Your task: Every line from the first one to the line containing "return RGT*r + FWD*f + UP*z" should be echoed exactly; leave out the rest.

Records with scene code:
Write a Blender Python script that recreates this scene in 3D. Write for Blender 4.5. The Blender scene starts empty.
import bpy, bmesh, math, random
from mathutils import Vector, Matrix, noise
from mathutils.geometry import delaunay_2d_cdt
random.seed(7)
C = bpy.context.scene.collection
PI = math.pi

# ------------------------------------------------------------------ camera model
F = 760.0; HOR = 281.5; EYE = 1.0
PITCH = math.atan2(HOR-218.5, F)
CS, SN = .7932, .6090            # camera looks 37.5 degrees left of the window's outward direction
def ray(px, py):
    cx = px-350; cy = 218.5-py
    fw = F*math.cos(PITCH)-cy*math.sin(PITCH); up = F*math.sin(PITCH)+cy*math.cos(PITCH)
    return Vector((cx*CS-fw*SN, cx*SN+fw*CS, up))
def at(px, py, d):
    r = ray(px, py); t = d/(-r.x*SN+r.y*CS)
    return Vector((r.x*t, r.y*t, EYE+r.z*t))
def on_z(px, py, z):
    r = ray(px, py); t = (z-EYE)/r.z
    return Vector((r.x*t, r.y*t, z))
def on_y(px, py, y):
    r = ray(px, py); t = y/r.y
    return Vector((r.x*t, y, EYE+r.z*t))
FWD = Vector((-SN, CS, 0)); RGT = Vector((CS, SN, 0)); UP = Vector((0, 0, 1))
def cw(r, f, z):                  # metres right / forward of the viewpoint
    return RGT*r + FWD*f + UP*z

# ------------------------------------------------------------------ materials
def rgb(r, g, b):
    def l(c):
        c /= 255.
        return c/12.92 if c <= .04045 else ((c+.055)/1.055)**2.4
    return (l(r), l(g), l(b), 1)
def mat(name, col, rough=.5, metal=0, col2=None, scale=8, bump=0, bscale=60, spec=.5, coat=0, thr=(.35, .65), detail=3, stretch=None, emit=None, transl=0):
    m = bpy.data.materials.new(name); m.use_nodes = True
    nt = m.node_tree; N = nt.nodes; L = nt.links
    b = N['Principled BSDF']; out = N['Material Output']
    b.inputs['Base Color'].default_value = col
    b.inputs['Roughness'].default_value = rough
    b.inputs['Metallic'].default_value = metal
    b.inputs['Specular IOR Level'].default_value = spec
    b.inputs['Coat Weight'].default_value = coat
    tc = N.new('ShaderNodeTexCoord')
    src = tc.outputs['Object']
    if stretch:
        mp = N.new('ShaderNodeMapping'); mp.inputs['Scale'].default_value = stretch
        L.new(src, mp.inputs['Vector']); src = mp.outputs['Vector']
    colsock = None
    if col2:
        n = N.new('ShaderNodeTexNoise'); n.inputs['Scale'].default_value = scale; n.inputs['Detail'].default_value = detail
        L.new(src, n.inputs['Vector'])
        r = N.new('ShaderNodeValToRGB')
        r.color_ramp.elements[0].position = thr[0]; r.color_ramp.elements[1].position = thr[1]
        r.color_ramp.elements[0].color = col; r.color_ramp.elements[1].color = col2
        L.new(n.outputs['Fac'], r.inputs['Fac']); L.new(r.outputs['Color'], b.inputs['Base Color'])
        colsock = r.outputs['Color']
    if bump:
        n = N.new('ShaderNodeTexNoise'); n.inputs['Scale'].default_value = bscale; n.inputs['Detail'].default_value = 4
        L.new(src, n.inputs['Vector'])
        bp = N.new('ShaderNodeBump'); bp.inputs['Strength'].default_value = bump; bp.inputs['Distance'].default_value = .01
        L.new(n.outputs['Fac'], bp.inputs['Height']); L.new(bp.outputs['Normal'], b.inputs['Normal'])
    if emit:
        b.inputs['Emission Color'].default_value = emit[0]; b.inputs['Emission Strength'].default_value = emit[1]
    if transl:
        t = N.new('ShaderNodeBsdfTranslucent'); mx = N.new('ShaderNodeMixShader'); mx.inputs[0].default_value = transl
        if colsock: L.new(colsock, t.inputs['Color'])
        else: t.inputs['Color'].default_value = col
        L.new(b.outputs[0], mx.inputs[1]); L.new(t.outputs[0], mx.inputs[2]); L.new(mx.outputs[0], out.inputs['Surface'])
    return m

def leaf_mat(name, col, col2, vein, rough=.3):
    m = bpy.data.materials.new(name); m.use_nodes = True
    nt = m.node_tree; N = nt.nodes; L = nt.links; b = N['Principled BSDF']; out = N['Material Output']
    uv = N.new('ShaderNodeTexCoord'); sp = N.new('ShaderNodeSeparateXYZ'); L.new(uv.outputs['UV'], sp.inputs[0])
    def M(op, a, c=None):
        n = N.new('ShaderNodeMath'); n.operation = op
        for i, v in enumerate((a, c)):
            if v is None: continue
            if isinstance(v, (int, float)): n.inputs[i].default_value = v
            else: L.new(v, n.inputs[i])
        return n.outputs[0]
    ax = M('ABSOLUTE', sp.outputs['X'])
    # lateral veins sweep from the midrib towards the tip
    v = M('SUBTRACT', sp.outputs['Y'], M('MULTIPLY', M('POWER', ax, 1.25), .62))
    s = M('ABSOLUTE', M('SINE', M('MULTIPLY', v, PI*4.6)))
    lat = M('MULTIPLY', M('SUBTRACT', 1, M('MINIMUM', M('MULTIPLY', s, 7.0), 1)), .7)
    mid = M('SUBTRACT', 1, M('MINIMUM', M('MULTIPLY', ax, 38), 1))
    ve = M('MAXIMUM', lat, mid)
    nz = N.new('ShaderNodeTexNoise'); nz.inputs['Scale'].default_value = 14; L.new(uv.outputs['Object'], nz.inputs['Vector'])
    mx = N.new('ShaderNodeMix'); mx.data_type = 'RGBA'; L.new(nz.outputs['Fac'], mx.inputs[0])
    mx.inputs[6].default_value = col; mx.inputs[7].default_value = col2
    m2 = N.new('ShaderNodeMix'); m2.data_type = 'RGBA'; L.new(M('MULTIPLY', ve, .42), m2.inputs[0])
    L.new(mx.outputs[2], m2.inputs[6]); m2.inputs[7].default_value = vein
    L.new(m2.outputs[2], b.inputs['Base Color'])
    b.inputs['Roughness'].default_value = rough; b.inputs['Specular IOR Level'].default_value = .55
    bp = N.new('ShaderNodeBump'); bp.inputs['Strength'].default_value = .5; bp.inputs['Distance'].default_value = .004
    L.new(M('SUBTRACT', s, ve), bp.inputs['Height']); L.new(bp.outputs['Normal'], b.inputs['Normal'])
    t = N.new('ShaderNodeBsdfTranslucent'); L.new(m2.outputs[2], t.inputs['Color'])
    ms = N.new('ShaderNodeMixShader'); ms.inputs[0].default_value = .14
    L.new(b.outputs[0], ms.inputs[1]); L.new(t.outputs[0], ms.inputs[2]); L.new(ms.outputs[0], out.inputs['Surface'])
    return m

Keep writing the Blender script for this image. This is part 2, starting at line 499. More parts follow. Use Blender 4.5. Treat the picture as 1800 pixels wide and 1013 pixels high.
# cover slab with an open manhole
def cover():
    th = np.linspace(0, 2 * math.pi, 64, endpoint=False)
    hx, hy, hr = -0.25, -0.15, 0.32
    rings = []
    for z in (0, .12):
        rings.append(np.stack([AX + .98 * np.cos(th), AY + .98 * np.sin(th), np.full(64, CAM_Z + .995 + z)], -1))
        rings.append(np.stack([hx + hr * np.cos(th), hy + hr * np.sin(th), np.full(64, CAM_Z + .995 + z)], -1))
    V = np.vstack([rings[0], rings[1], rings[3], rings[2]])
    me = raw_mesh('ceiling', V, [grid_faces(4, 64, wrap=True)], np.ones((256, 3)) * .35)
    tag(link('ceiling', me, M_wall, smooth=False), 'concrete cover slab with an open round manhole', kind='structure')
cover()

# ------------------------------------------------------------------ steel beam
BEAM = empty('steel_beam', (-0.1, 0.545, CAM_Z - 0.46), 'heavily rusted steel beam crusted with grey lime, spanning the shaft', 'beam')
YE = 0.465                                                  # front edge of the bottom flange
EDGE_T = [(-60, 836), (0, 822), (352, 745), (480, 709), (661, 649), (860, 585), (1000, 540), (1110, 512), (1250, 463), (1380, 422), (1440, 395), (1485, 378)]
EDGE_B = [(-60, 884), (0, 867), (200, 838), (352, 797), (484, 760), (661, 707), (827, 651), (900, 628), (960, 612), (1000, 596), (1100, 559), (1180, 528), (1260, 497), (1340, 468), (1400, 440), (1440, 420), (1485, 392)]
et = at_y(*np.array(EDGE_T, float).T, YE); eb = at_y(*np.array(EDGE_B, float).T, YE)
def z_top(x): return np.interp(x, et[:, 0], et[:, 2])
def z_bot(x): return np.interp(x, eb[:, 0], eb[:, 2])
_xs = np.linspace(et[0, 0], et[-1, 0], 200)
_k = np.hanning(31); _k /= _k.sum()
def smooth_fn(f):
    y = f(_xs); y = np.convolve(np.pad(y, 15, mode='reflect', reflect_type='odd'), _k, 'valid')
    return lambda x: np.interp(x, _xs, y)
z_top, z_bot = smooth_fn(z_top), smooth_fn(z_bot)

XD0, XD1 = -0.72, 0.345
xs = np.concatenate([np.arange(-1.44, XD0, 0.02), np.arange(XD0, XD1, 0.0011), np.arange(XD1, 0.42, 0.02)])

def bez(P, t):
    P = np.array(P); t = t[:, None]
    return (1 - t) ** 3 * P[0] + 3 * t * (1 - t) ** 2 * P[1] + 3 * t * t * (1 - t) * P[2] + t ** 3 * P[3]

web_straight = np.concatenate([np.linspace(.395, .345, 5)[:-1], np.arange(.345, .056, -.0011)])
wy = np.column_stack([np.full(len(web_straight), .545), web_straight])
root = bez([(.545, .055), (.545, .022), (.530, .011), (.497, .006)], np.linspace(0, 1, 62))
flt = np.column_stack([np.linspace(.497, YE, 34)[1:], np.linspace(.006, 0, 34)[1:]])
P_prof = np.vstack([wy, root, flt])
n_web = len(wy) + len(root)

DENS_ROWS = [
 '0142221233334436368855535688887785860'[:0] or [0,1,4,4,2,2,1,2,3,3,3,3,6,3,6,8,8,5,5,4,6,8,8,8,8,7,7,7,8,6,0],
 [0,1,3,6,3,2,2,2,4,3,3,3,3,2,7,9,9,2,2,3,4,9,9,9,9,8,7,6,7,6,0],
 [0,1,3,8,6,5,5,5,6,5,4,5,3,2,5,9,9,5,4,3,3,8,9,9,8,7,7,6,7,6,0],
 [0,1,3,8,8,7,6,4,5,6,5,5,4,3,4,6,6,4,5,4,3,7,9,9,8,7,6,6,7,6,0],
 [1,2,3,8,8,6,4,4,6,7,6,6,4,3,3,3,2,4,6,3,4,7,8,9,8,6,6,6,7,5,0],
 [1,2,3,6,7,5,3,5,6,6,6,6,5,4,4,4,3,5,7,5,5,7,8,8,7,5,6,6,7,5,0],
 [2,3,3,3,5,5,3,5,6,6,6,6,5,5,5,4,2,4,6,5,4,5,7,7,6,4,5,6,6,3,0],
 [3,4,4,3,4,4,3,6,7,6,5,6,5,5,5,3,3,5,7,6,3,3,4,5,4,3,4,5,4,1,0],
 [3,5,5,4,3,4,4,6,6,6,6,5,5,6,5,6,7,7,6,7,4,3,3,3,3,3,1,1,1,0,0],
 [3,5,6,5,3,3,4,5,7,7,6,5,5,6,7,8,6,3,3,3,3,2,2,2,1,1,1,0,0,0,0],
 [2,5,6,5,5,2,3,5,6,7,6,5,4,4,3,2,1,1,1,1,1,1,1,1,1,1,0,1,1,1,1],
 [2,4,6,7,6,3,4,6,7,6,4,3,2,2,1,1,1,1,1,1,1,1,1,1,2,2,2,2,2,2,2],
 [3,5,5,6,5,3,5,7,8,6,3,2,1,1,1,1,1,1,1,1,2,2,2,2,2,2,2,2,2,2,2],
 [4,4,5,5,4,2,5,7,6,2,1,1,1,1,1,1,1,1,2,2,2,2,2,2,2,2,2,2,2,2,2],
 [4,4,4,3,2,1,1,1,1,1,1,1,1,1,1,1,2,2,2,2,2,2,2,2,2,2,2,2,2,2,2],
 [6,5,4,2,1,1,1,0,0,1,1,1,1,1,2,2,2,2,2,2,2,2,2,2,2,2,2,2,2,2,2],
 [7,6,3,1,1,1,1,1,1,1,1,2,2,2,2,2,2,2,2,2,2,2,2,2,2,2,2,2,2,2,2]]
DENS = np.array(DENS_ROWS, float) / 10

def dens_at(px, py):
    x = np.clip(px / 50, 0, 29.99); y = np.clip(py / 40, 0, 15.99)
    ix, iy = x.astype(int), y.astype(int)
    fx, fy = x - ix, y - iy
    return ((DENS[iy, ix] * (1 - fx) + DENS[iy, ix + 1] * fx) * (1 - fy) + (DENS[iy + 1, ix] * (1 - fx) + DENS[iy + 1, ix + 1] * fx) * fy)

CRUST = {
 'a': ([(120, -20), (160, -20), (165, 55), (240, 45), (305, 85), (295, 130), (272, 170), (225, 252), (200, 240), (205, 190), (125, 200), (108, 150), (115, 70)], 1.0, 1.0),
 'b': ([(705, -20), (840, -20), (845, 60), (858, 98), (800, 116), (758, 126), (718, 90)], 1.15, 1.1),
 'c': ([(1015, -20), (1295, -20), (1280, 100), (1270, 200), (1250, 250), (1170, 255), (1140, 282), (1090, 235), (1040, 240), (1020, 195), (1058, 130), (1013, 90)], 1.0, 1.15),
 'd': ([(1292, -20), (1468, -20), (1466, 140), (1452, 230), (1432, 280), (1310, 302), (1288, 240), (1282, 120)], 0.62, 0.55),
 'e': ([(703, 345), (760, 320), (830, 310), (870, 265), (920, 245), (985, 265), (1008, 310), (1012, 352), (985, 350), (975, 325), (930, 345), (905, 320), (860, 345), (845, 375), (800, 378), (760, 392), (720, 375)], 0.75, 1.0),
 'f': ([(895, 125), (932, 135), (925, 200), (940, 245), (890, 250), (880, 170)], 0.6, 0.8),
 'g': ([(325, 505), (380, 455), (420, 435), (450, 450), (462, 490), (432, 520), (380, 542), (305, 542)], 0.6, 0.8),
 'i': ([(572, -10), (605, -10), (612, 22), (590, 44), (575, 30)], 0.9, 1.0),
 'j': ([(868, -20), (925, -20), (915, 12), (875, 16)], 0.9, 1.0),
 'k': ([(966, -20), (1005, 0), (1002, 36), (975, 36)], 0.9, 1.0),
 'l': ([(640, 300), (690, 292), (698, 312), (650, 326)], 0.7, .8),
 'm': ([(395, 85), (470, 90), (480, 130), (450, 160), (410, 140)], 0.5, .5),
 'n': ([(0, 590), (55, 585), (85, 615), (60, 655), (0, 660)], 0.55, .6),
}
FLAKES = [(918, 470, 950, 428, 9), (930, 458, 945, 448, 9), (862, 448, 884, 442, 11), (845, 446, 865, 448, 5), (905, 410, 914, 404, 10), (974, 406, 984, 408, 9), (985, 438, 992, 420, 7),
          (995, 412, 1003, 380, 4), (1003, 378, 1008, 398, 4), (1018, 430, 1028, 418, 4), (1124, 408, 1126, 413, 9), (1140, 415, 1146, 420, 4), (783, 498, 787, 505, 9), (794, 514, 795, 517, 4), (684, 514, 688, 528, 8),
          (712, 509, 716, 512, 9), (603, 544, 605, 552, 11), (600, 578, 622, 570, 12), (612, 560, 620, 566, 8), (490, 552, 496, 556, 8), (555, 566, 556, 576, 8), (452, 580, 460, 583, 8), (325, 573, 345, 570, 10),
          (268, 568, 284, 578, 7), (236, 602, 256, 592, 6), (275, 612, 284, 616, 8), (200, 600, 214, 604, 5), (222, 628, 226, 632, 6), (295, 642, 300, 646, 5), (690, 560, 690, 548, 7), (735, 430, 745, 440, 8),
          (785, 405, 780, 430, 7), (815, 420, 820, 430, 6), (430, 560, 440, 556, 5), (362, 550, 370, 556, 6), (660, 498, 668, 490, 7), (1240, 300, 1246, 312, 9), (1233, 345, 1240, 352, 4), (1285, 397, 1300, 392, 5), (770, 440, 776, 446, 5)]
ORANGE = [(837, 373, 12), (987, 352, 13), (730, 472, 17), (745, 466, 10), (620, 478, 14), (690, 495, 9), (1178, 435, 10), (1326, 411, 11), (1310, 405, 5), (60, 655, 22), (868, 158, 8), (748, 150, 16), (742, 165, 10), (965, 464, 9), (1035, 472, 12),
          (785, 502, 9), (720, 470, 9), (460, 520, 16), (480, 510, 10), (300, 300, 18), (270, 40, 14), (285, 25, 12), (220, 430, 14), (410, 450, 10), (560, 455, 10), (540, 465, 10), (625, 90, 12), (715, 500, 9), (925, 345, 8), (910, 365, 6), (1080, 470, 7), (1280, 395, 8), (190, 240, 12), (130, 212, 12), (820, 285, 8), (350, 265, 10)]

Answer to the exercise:
Write a Blender Python script that recreates this scene in 3D. Write for Blender 4.5. The Blender scene starts empty.
import bpy, bmesh, math, random
from mathutils import Vector, Matrix, noise
from mathutils.geometry import delaunay_2d_cdt
random.seed(7)
C = bpy.context.scene.collection
PI = math.pi

# ------------------------------------------------------------------ camera model
F = 760.0; HOR = 281.5; EYE = 1.0
PITCH = math.atan2(HOR-218.5, F)
CS, SN = .7932, .6090            # camera looks 37.5 degrees left of the window's outward direction
def ray(px, py):
    cx = px-350; cy = 218.5-py
    fw = F*math.cos(PITCH)-cy*math.sin(PITCH); up = F*math.sin(PITCH)+cy*math.cos(PITCH)
    return Vector((cx*CS-fw*SN, cx*SN+fw*CS, up))
def at(px, py, d):
    r = ray(px, py); t = d/(-r.x*SN+r.y*CS)
    return Vector((r.x*t, r.y*t, EYE+r.z*t))
def on_z(px, py, z):
    r = ray(px, py); t = (z-EYE)/r.z
    return Vector((r.x*t, r.y*t, z))
def on_y(px, py, y):
    r = ray(px, py); t = y/r.y
    return Vector((r.x*t, y, EYE+r.z*t))
FWD = Vector((-SN, CS, 0)); RGT = Vector((CS, SN, 0)); UP = Vector((0, 0, 1))
def cw(r, f, z):                  # metres right / forward of the viewpoint
    return RGT*r + FWD*f + UP*z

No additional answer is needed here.